Given request:
Copy exactly, and only, the lines below from the first through the one containing "cp, sp = math.cos(PITCH), math.sin(PITCH)", both included; pictures are omitted.

Supplied data:
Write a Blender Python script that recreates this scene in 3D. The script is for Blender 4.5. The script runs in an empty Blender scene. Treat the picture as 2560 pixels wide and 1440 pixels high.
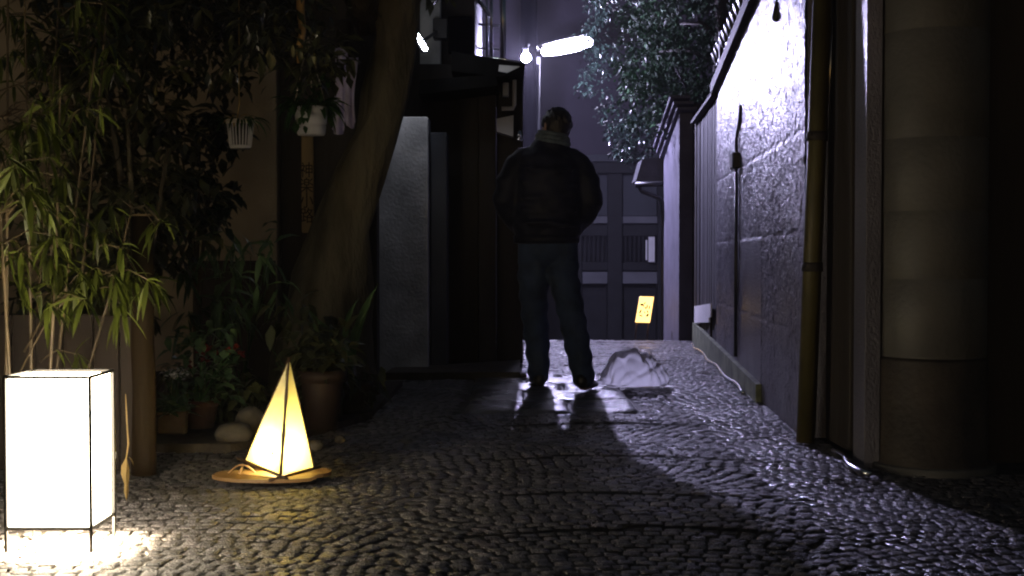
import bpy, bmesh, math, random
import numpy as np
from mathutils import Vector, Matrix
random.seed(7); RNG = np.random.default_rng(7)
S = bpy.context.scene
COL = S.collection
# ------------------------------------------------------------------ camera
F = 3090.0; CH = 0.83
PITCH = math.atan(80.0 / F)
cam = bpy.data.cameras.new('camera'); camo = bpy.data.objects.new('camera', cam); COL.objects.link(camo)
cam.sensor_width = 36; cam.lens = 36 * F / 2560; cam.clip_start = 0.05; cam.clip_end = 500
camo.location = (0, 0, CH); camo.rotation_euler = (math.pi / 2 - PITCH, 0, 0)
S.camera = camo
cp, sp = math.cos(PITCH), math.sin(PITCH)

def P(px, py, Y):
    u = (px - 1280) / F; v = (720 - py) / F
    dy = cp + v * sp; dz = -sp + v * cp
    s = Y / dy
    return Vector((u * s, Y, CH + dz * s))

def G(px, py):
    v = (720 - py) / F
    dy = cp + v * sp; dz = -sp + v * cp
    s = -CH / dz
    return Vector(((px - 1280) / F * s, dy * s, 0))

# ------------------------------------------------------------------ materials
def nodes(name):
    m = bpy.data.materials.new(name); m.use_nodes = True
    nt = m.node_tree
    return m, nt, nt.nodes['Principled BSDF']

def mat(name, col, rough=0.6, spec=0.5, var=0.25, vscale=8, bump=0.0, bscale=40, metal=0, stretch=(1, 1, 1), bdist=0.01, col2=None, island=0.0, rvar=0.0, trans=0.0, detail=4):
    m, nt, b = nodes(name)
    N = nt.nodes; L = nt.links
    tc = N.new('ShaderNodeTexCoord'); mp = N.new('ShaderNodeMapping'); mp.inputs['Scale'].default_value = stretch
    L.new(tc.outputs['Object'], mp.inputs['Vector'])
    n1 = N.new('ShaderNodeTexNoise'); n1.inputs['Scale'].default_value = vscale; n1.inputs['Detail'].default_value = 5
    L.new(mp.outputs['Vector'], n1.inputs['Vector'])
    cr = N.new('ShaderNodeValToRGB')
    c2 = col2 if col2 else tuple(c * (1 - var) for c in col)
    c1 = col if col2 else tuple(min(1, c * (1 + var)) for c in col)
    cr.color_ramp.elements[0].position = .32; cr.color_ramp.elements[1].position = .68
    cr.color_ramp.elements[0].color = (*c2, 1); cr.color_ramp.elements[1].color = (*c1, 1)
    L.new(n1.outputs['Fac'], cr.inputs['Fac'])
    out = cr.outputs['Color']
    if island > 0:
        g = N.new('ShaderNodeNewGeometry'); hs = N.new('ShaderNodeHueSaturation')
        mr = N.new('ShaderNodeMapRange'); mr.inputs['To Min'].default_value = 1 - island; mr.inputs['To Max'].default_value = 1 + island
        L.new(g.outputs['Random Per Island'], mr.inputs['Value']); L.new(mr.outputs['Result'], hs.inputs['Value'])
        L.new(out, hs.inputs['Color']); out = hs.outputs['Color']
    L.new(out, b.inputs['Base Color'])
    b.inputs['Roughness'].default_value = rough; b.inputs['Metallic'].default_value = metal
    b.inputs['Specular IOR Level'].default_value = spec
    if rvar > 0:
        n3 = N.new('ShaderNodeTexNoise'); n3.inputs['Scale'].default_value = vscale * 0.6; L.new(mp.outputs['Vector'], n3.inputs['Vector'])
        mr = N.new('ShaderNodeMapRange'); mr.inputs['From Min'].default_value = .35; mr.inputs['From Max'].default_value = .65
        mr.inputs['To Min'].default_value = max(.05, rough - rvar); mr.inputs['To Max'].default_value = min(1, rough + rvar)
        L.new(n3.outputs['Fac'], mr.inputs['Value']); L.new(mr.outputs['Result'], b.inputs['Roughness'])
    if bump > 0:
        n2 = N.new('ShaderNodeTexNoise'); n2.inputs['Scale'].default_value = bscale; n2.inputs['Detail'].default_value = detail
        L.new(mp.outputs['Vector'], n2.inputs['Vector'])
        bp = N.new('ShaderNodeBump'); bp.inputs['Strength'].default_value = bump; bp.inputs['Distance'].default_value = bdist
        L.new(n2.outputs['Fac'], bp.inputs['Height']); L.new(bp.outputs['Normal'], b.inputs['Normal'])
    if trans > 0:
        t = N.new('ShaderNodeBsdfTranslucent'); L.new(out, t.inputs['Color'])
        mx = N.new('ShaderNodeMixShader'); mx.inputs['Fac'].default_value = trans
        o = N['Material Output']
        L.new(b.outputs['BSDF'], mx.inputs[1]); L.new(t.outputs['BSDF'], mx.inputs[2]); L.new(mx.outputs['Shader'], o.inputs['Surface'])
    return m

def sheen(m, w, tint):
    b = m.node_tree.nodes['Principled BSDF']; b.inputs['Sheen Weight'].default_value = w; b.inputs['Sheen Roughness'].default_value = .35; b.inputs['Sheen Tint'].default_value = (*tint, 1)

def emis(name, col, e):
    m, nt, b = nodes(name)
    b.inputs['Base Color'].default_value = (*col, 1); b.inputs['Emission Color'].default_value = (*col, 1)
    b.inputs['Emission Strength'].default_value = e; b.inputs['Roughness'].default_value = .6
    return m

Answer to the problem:
Write a Blender Python script that recreates this scene in 3D. The script is for Blender 4.5. The script runs in an empty Blender scene. Treat the picture as 2560 pixels wide and 1440 pixels high.
import bpy, bmesh, math, random
import numpy as np
from mathutils import Vector, Matrix
random.seed(7); RNG = np.random.default_rng(7)
S = bpy.context.scene
COL = S.collection
# ------------------------------------------------------------------ camera
F = 3090.0; CH = 0.83
PITCH = math.atan(80.0 / F)
cam = bpy.data.cameras.new('camera'); camo = bpy.data.objects.new('camera', cam); COL.objects.link(camo)
cam.sensor_width = 36; cam.lens = 36 * F / 2560; cam.clip_start = 0.05; cam.clip_end = 500
camo.location = (0, 0, CH); camo.rotation_euler = (math.pi / 2 - PITCH, 0, 0)
S.camera = camo
cp, sp = math.cos(PITCH), math.sin(PITCH)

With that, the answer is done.